De pronto, el cacerolazo terminó. Miles de personas, de todas las edades y condiciones se dispusieron a sentarse en disposición circular. Sonaron los megáfonos anunciando el inicio de la Asamblea General del día. Una a una, cada comisión iba presentando los frutos de su trabajo de aquel día. Un trabajo asambleario, horizontal y verdaderamente participativo que me llenó de un aprendizaje enorme. Como una anciana decía en una de tantas reuniones espontáneas que se daban: “ En estos días he aprendido y desaprendido lo que en mis tantos años de escuela, colegio y universidad”. Así, por ejemplo, la comisión de actividades compartía que en horas de la mañana se realizaron talleres de pintura y juegos con los cientos de niños y niñas que acudían a la plaza con sus padres, madres, abuelos, abuelas, hermanos, hermanas, todas indignadas pero alegres. También se escuchó que se comenzó a sembrar, luego de las adecuaciones del espacio para el huerto, a un extremo de la plaza. Y efectivamente recordé que el día anterior un grupo de personas nos habíamos trasladado a una casa ocupada y transformada en centro social, y pudimos traer tierra, palos, herramientas y semilla. Anunciaron el éxito de la marcha que se realizó a horas de la tarde por las calles de la ciudad en contra de los recortes al sector salud que pretende realizar el gobierno. También la comisión de contenidos expuso las diferentes reflexiones que se realizaron a lo largo del día en torno a diferentes temas como, por ejemplo, la educación, la salud, el medio ambiente, el consumo, la energía nuclear, la democracia, los saqueos en países hermanos a nombre del desarrollo, entre otros. También las comisiones de comunicación, de convivencia, de cocina, de limpieza, de resistencia, entre otras, compartían su camino.

Todos y todas escuchaban con atención y emoción al ver reflejado su esfuerzo de reflexión y de acción. De a poco cada comisión también iba construyendo la agenda del día siguiente, los asamblearios proponían y se formaban nuevas subcomisiones para cada propuesta. Se anunció, por ejemplo, que para el día domingo, se tenía previsto la presencia de algunas agrupaciones musicales de toda Europa que venían a compartir su música de manera desinteresada y solidaria.
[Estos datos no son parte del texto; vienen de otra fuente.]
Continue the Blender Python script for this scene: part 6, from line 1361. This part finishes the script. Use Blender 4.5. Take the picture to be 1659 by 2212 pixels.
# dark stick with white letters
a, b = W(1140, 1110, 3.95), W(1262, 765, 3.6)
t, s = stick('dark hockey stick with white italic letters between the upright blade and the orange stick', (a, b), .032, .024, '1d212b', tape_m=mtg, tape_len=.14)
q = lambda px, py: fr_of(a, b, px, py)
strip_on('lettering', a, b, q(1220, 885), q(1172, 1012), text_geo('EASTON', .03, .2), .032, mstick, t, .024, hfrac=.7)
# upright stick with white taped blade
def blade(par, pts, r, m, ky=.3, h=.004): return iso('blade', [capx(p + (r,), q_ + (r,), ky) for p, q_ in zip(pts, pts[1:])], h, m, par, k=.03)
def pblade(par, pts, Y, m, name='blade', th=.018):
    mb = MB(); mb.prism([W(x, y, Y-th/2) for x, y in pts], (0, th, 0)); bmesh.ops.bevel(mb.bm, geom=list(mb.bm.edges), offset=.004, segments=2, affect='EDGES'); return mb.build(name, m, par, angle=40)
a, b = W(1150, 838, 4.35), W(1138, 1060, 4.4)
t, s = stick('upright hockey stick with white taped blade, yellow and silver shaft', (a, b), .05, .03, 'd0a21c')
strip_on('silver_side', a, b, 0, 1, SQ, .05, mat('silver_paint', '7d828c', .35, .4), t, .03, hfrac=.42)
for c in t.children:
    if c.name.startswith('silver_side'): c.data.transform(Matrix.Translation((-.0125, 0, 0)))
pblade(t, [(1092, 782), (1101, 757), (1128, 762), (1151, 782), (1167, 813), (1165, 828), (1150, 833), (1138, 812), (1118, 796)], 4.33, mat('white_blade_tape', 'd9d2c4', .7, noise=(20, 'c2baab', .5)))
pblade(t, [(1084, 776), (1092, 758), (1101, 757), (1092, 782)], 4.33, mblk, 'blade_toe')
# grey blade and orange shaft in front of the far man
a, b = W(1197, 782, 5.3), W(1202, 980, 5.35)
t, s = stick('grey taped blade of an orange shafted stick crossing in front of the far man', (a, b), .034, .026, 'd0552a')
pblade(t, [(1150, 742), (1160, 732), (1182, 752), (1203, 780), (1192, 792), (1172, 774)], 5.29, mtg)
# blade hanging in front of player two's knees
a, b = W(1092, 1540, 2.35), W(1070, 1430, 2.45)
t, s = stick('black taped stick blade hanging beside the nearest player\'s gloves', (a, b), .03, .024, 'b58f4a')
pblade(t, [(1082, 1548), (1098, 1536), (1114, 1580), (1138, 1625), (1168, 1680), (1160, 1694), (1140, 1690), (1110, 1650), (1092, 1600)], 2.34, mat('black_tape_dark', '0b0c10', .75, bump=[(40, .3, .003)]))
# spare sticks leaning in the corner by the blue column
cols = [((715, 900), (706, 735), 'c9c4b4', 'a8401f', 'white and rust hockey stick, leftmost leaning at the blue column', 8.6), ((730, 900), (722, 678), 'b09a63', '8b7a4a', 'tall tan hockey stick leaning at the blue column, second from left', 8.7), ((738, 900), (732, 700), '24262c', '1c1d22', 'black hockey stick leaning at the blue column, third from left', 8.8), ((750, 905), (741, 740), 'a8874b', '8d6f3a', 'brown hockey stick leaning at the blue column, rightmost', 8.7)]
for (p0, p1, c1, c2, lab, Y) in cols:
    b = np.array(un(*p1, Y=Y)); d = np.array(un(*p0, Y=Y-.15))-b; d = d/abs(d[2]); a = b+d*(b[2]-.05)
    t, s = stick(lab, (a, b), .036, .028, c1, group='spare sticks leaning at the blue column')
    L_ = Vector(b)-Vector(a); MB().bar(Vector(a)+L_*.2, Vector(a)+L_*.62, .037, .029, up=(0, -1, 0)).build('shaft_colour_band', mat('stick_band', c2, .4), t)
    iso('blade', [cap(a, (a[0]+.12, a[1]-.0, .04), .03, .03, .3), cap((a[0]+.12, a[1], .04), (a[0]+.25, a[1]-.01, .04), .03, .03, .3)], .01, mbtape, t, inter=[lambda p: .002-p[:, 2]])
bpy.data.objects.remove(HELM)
En estos espacios a nadie se le decía que su propuesta era imposible, a nadie se le interrumpía la palabra, a nadie se le negaba soñar. El sueño era colectivo y real.
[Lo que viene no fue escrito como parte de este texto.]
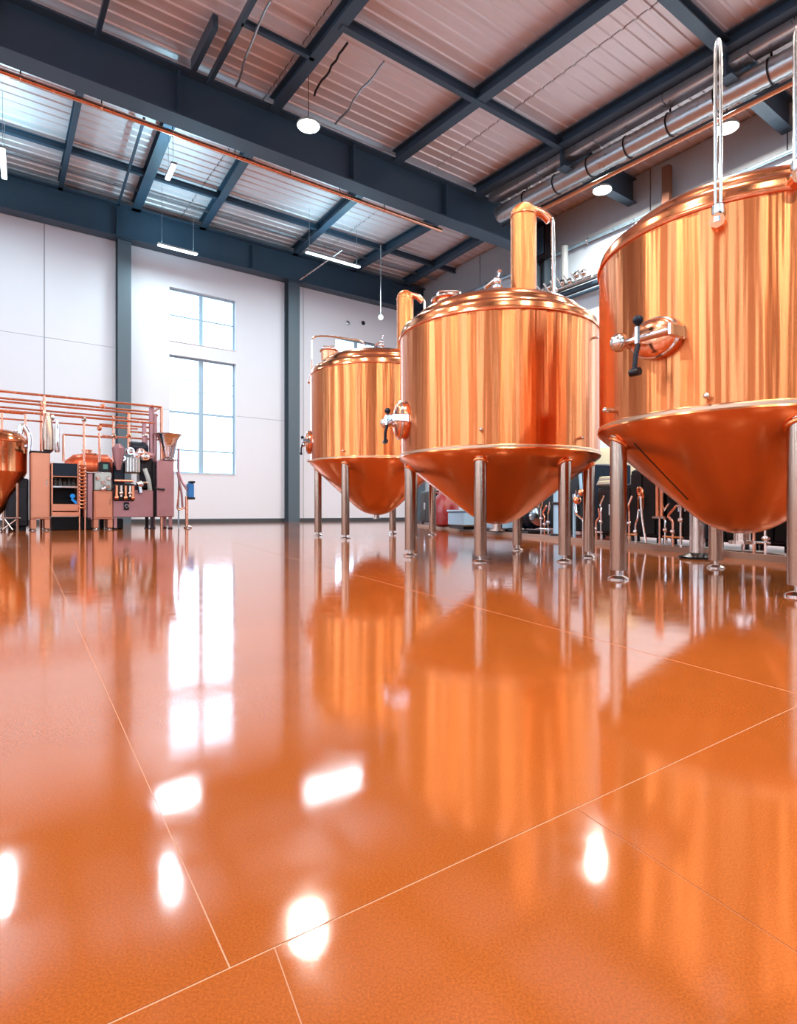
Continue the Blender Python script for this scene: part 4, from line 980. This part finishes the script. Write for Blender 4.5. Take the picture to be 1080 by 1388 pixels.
MB().cyl((lx(210, a), -.06, zg(662)), (lx(220, a), -.06, zg(663)), .02, n=8).ball((lx(221, a), -.06, zg(663)), .035, 8).build('lever', DARKMET, t)
# steel funnel standing on tall cabinet
t, a = lt('steel_funnel', 'shiny steel funnel vessel standing on the tall side cabinet before the window', 'funnel', 228, .3, z=zg(623) + .001)
s = .24
MB().lathe([(s * .55, 0), (s * .9, .04), (s * .6, .12), (s * .75, .35), (s * .95, .55), (s * 1.25, .66), (s * 1.3, .67), (s * 1.2, .66), (s * .9, .54)], n=24, cap=False).build('bowl', CHROME, t)
MB().ring((0, 0, .67), s * 1.3, .012, n=24, m=6).build('rim', STEEL, t)
# hose stand
t, a = lt('hose_stand', 'slim stand with drooping rose hoses and a blue box next to the tall window', 'stand', 253, .2)
X = lambda px: lx(px, a, .2)
zh = lambda py: zb(253, py, BL + .2)
MB().tube([(X(253), 0, .03), (X(253), 0, zh(673))], .04, 8).build('leg', COPPER_PIPE, t)
MB().tube([(X(243.5), .1, zh(608)), (X(243), .1, zh(640)), (X(249), .05, zh(656)), (X(254), 0, zh(664))], .032, 8, .15).build('hose', ROSE_SHEET, t)
MB().tube([(X(242), .1, zh(640)), (X(247), .05, zh(668)), (X(248), .05, zh(687)), (X(251), .03, zh(689))], .026, 8, .15).build('hose', ROSE_SHEET, t)
MB().tube([(X(245), .1, zh(652)), (X(243), .08, zh(676)), (X(241), .08, zh(692)), (X(252), .02, zh(688))], .022, 8, .15).build('hose', COPPER_PIPE, t)
MB().tube([(X(243.5), .1, zh(609)), (X(243.5), .1, .02)], .018, 8).build('rear_post', FRAME, t)
MB().box(X(254), X(262), -.08, .12, zh(675), zh(655), .02).build('blue_box', BLUE, t); MB().box(X(256), X(263), -.1, .1, zh(677), zh(674), .01).box(X(256), X(263), -.1, .1, zh(655), zh(652), .01).build('box_bracket', DARKMET, t)
MB().tube([(X(253), 0, .06), (X(250), -.15, .015)], .025, 8).tube([(X(253), 0, .06), (X(257), -.12, .015)], .025, 8).tube([(X(253), 0, .06), (X(253), .2, .015)], .025, 8).build('tripod_foot', STEEL, t)
bpy.context.view_layer.update()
En menos de una semana, esta gente indignada, alegre y rebelde, construyó otro mundo. Un mundo repleto de ilusiones, de sueños, de colores, de sabores, de olores tan diversos como dignos. La cocina se convirtió en el espacio para compartir momentos de trabajo pero también de enseñanza y aprendizaje. Se preparó las comidas para miles de personas. Cada día el menú sorprendía por su exquisitez, su sabor y su calidad. Casi todo hecho con los productos de las huertas ecológicas y solidarias de toda Barcelona y por las contribuciones de familias. Además había tres cocinas solares que sorprendían por su eficiencia y por su sencillez. No había que pagar nada, sólo se tenía que llevar su plato, su cuchara y su vaso, eso sí, evitando producir basura. La comisión de medio ambiente se encargaba de reciclar los envases, de fomentar la reducción del consumo de estos materiales, de poner tachos para separar los desperdicios. El material orgánico se iba al huerto que ya comenzaba a tomar forma. Había unas bicicletas que las personas se turnaban para hacer girar las ruedas y producir energía para que la consola entone su música. Avanzada la noche, se formaban grupos improvisados de música, de teatro, de malabares, todos transmitiendo alegría y esperanza. Ya para dormir se disponía de miles de carpas e incluso algunos habían adecuado sus camas encima de los árboles de esta plaza tan particular.

Cada persona, organización, colectivo, asociación tenía su espacio, con la única condición de no ser parte de ningún partido político ni tener relaciones con bancos, empresas privadas o que tenga un mensaje excluyente.

La gente estaba indignada, pero no lo exteriorizaban en odio, rencores ni violencia, más bien al contrario, todo era alegría y solidaridad. Sabían que la respuesta a la crisis era esa gran vía colectiva.

Y como decía otro cartel: “Vale la pena encontrarse”. Y como decía alguien por ahí: “las lecciones de dignidad los dan los más pequeños”.

Mi abuelo me solía decir cuando salíamos al bosque: “la selva puede parecer muy tranquila o puede mostrarse muy violenta, eso va a depender de cómo sean tus pasos.”

Y continuaba diciendo, mientras preparaba su tabaco: ”nuestros pasos son como nuestra vida, se vive como si estuviéramos siempre en peligro. Siempre hay que tener cuidado donde uno pone su huella, pero también es importante saber cómo se marca esa huella.”

Sin duda, ahora, a más de 9 mil kilómetros de distancia, hay muchas huellas que recorrer y reconocer.